[Entries with scene source code]
· · · · · · ·
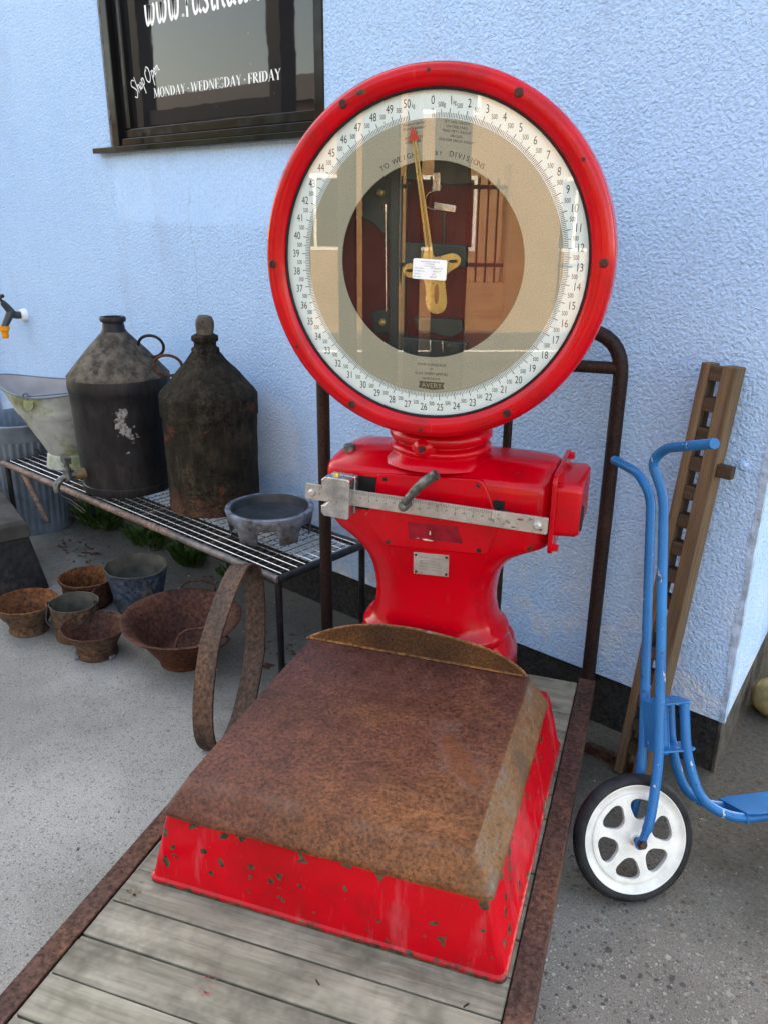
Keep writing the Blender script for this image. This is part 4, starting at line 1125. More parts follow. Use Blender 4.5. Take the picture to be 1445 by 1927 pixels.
# glass and the paper sticker on it
b = MB(); b.disc(0.3435, 0.4015, 96, MD)
make('dial_glass', b, 'glass', sc_, smooth=0, fix=False)
b = MB(); tl = R(-2.0)
def sk_(x, y, dep): return dl(0.001 + x * math.cos(tl) - y * math.sin(tl), -0.014 + x * math.sin(tl) + y * math.cos(tl), dep)
b.loft([[sk_(p[0], p[1], -0.4022) for p in rrect(-0.0385, 0.0385, -0.0215, 0.0215, 0.004, 4)], [sk_(p[0], p[1], -0.4025) for p in rrect(-0.0385, 0.0385, -0.0215, 0.0215, 0.004, 4)]])
stk = make('sticker', b, 'paper', sc_, smooth=0)
b = MB()
for tx, x_, y_, cp in (('SCALE SERVICES (TWT) LTD', 0, 0.0145, 0.0030), ('01 730 812000', 0, 0.0098, 0.0028), ('www.scaleservices.co.uk', 0, 0.0058, 0.0024), ('Date of Calibration', -0.024, 0.0005, 0.0024), ('Next Calibration Due', -0.024, -0.0055, 0.0024), ('Calibrated by', -0.028, -0.0115, 0.0024), ('Serial / Tag No', -0.028, -0.0175, 0.0024)):
    put_text(b, tx, cp, lambda x, y: sk_(x_ + x, y_ + y, -0.40275), xs=0.8)
make('sticker_print', b, plain('blue_print', (0.10, 0.10, 0.25), 0.6), stk, smooth=0, fix=False)
b = MB()
for tx, x_, y_ in (('17th August 18', 0.014, 0.0012), ('August 19', 0.016, -0.0050), ('John', 0.010, -0.0110), ('LBA 196', 0.008, -0.0172)):
    put_text(b, tx, 0.0036, lambda x, y: sk_(x_ + x, y_ + y, -0.40275), xs=0.85, shear=0.25)
make('sticker_handwriting', b, plain('grey_ink', (0.16, 0.17, 0.2), 0.6), stk, smooth=0, fix=False)

# front hatch, plates, steelyard
FV = VC - 0.132                                        # front face of the head
pan = [(-0.553, 0.900), (-0.545, 0.906), (-0.300, 0.917), (-0.288, 0.912), (-0.272, 0.880), (-0.262, 0.852), (-0.243, 0.832), (-0.240, 0.818), (-0.268, 0.736), (-0.278, 0.728), (-0.522, 0.717), (-0.534, 0.722), (-0.580, 0.776), (-0.584, 0.792), (-0.560, 0.830)]
b = MB(); b.prism(pan, 'y', FV - 0.0045, FV + 0.010)
hatch = make('hatch_cover', b, 'red', sc_, smooth=0, bevel=0.0028, seg=3)
for (x_, z_, m_) in ((-0.532, 0.893, 'black'), (-0.300, 0.903, 'screw'), (-0.522, 0.728, 'screw'), (-0.290, 0.738, 'black')):
    b = MB(); b.lathe([(0.0001, 0.0028), (0.0045, 0.0024), (0.0062, 0.0)], 14, Matrix.Translation((x_, FV - 0.0046, z_)) @ Matrix.Rotation(R(90), 4, 'X'))
    make('screw', b, m_, hatch)
b = MB(); b.add([(p[0], FV - 0.0049, p[1]) for p in ((-0.472, 0.789), (-0.345, 0.794), (-0.330, 0.750), (-0.468, 0.744))], [(0, 1, 2, 3)])
lab = make('label_remnant', b, 'label_red', hatch, smooth=0, fix=False)
b = MB()
for cx, cy, s_ in ((-0.414, 0.766, 0.006), (-0.425, 0.7480, 0.007), (-0.412, 0.7475, 0.006), (-0.445, 0.7490, 0.003)):
    pts = []
    n = 9
    for j in range(n):
        a_ = 2 * PI * j / n
        rr_ = s_ * random.uniform(0.5, 1.0)
        pts.append((cx + rr_ * math.cos(a_) * (0.45 if cy > 0.76 else 1.6), FV - 0.0052, cy + rr_ * math.sin(a_) * (1.3 if cy > 0.76 else 0.35)))
    b.add(pts, [tuple(range(n))])
make('paper_scrap', b, 'pale_scrape', lab, smooth=0, fix=False)
b = MB(); b.box(-0.625, -0.556, FV - 0.0012, FV + 0.004, 0.806, 0.893)  # flat black plates give the shade of the slots, nothing is recessed
make('beam_slot_shade', b, 'black', sc_, smooth=0)
b = MB(); b.box(-0.262, -0.235, FV - 0.0012, FV + 0.004, 0.842, 0.870)
make('beam_slot_shade', b, 'black', sc_, smooth=0)
# nameplate
b = MB(); b.prism([(-0.455, 0.650), (-0.364, 0.654), (-0.365, 0.712), (-0.456, 0.708)], 'y', -0.3830, -0.3800)
npl = make('name_plate', b, 'steel', sc_, smooth=0, bevel=0.0006)
for (x_, z_) in ((-0.449, 0.656), (-0.370, 0.660), (-0.371, 0.706), (-0.450, 0.702)):
    b = MB(); b.lathe([(0.0001, 0.0025), (0.0030, 0.002), (0.0036, 0.0)], 10, Matrix.Translation((x_, -0.3831, z_)) @ Matrix.Rotation(R(90), 4, 'X'))
    make('rivet', b, 'screw', npl)
b = MB()
for i in range(5):
    zz = 0.697 - i * 0.008
    for x0_, x1_ in (((-0.440, -0.418), (-0.408, -0.382)) if i != 1 else ((-0.438, -0.395),)):
        b.add([(x0_, -0.38325, zz), (x1_, -0.38325, zz + 0.001), (x1_, -0.38325, zz + 0.0022), (x0_, -0.38325, zz + 0.0012)], [(0, 1, 2, 3)])
make('worn_engraving', b, plain('faint_engraving', (0.27, 0.27, 0.265), 0.5, 0.6), npl, smooth=0, fix=False)
b = MB()
for s_ in range(7):
    cx, cy = -0.452 + s_ * 0.007, 0.817 + random.uniform(-0.004, 0.004)
    pts = [(cx + 0.0045 * random.uniform(0.4, 1) * math.cos(2 * PI * j / 7), FV - 0.0049, cy + 0.0018 * random.uniform(0.3, 1) * math.sin(2 * PI * j / 7)) for j in range(7)]
    b.add(pts, [tuple(range(7))])
make('paint_scrape', b, 'pale_scrape', hatch, smooth=0, fix=False)
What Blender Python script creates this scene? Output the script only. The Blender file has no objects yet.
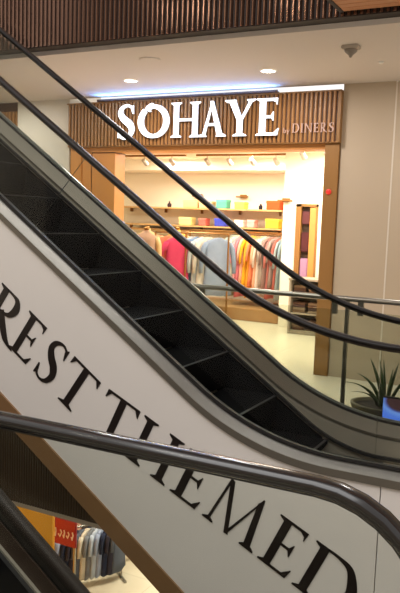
· · · · · · ·
**THE REQUEST**
Skip the images and write out the rest of the listing exactly.

**FINISHED TASK**
Keep writing the Blender script for this image. This is part 4, starting at line 1125. More parts follow. Use Blender 4.5. Take the picture to be 1445 by 1927 pixels.
# glass and the paper sticker on it
b = MB(); b.disc(0.3435, 0.4015, 96, MD)
make('dial_glass', b, 'glass', sc_, smooth=0, fix=False)
b = MB(); tl = R(-2.0)
def sk_(x, y, dep): return dl(0.001 + x * math.cos(tl) - y * math.sin(tl), -0.014 + x * math.sin(tl) + y * math.cos(tl), dep)
b.loft([[sk_(p[0], p[1], -0.4022) for p in rrect(-0.0385, 0.0385, -0.0215, 0.0215, 0.004, 4)], [sk_(p[0], p[1], -0.4025) for p in rrect(-0.0385, 0.0385, -0.0215, 0.0215, 0.004, 4)]])
stk = make('sticker', b, 'paper', sc_, smooth=0)
b = MB()
for tx, x_, y_, cp in (('SCALE SERVICES (TWT) LTD', 0, 0.0145, 0.0030), ('01 730 812000', 0, 0.0098, 0.0028), ('www.scaleservices.co.uk', 0, 0.0058, 0.0024), ('Date of Calibration', -0.024, 0.0005, 0.0024), ('Next Calibration Due', -0.024, -0.0055, 0.0024), ('Calibrated by', -0.028, -0.0115, 0.0024), ('Serial / Tag No', -0.028, -0.0175, 0.0024)):
    put_text(b, tx, cp, lambda x, y: sk_(x_ + x, y_ + y, -0.40275), xs=0.8)
make('sticker_print', b, plain('blue_print', (0.10, 0.10, 0.25), 0.6), stk, smooth=0, fix=False)
b = MB()
for tx, x_, y_ in (('17th August 18', 0.014, 0.0012), ('August 19', 0.016, -0.0050), ('John', 0.010, -0.0110), ('LBA 196', 0.008, -0.0172)):
    put_text(b, tx, 0.0036, lambda x, y: sk_(x_ + x, y_ + y, -0.40275), xs=0.85, shear=0.25)
make('sticker_handwriting', b, plain('grey_ink', (0.16, 0.17, 0.2), 0.6), stk, smooth=0, fix=False)

# front hatch, plates, steelyard
FV = VC - 0.132                                        # front face of the head
pan = [(-0.553, 0.900), (-0.545, 0.906), (-0.300, 0.917), (-0.288, 0.912), (-0.272, 0.880), (-0.262, 0.852), (-0.243, 0.832), (-0.240, 0.818), (-0.268, 0.736), (-0.278, 0.728), (-0.522, 0.717), (-0.534, 0.722), (-0.580, 0.776), (-0.584, 0.792), (-0.560, 0.830)]
b = MB(); b.prism(pan, 'y', FV - 0.0045, FV + 0.010)
hatch = make('hatch_cover', b, 'red', sc_, smooth=0, bevel=0.0028, seg=3)
for (x_, z_, m_) in ((-0.532, 0.893, 'black'), (-0.300, 0.903, 'screw'), (-0.522, 0.728, 'screw'), (-0.290, 0.738, 'black')):
    b = MB(); b.lathe([(0.0001, 0.0028), (0.0045, 0.0024), (0.0062, 0.0)], 14, Matrix.Translation((x_, FV - 0.0046, z_)) @ Matrix.Rotation(R(90), 4, 'X'))
    make('screw', b, m_, hatch)
b = MB(); b.add([(p[0], FV - 0.0049, p[1]) for p in ((-0.472, 0.789), (-0.345, 0.794), (-0.330, 0.750), (-0.468, 0.744))], [(0, 1, 2, 3)])
lab = make('label_remnant', b, 'label_red', hatch, smooth=0, fix=False)
b = MB()
for cx, cy, s_ in ((-0.414, 0.766, 0.006), (-0.425, 0.7480, 0.007), (-0.412, 0.7475, 0.006), (-0.445, 0.7490, 0.003)):
    pts = []
    n = 9
    for j in range(n):
        a_ = 2 * PI * j / n
        rr_ = s_ * random.uniform(0.5, 1.0)
        pts.append((cx + rr_ * math.cos(a_) * (0.45 if cy > 0.76 else 1.6), FV - 0.0052, cy + rr_ * math.sin(a_) * (1.3 if cy > 0.76 else 0.35)))
    b.add(pts, [tuple(range(n))])
make('paper_scrap', b, 'pale_scrape', lab, smooth=0, fix=False)
b = MB(); b.box(-0.625, -0.556, FV - 0.0012, FV + 0.004, 0.806, 0.893)  # flat black plates give the shade of the slots, nothing is recessed
make('beam_slot_shade', b, 'black', sc_, smooth=0)
b = MB(); b.box(-0.262, -0.235, FV - 0.0012, FV + 0.004, 0.842, 0.870)
make('beam_slot_shade', b, 'black', sc_, smooth=0)
# nameplate
b = MB(); b.prism([(-0.455, 0.650), (-0.364, 0.654), (-0.365, 0.712), (-0.456, 0.708)], 'y', -0.3830, -0.3800)
npl = make('name_plate', b, 'steel', sc_, smooth=0, bevel=0.0006)
for (x_, z_) in ((-0.449, 0.656), (-0.370, 0.660), (-0.371, 0.706), (-0.450, 0.702)):
    b = MB(); b.lathe([(0.0001, 0.0025), (0.0030, 0.002), (0.0036, 0.0)], 10, Matrix.Translation((x_, -0.3831, z_)) @ Matrix.Rotation(R(90), 4, 'X'))
    make('rivet', b, 'screw', npl)
b = MB()
for i in range(5):
    zz = 0.697 - i * 0.008
    for x0_, x1_ in (((-0.440, -0.418), (-0.408, -0.382)) if i != 1 else ((-0.438, -0.395),)):
        b.add([(x0_, -0.38325, zz), (x1_, -0.38325, zz + 0.001), (x1_, -0.38325, zz + 0.0022), (x0_, -0.38325, zz + 0.0012)], [(0, 1, 2, 3)])
make('worn_engraving', b, plain('faint_engraving', (0.27, 0.27, 0.265), 0.5, 0.6), npl, smooth=0, fix=False)
b = MB()
for s_ in range(7):
    cx, cy = -0.452 + s_ * 0.007, 0.817 + random.uniform(-0.004, 0.004)
    pts = [(cx + 0.0045 * random.uniform(0.4, 1) * math.cos(2 * PI * j / 7), FV - 0.0049, cy + 0.0018 * random.uniform(0.3, 1) * math.sin(2 * PI * j / 7)) for j in range(7)]
    b.add(pts, [tuple(range(7))])
make('paint_scrape', b, 'pale_scrape', hatch, smooth=0, fix=False)
What Blender Python script creates this scene? Output the script only. The Blender file has no objects yet.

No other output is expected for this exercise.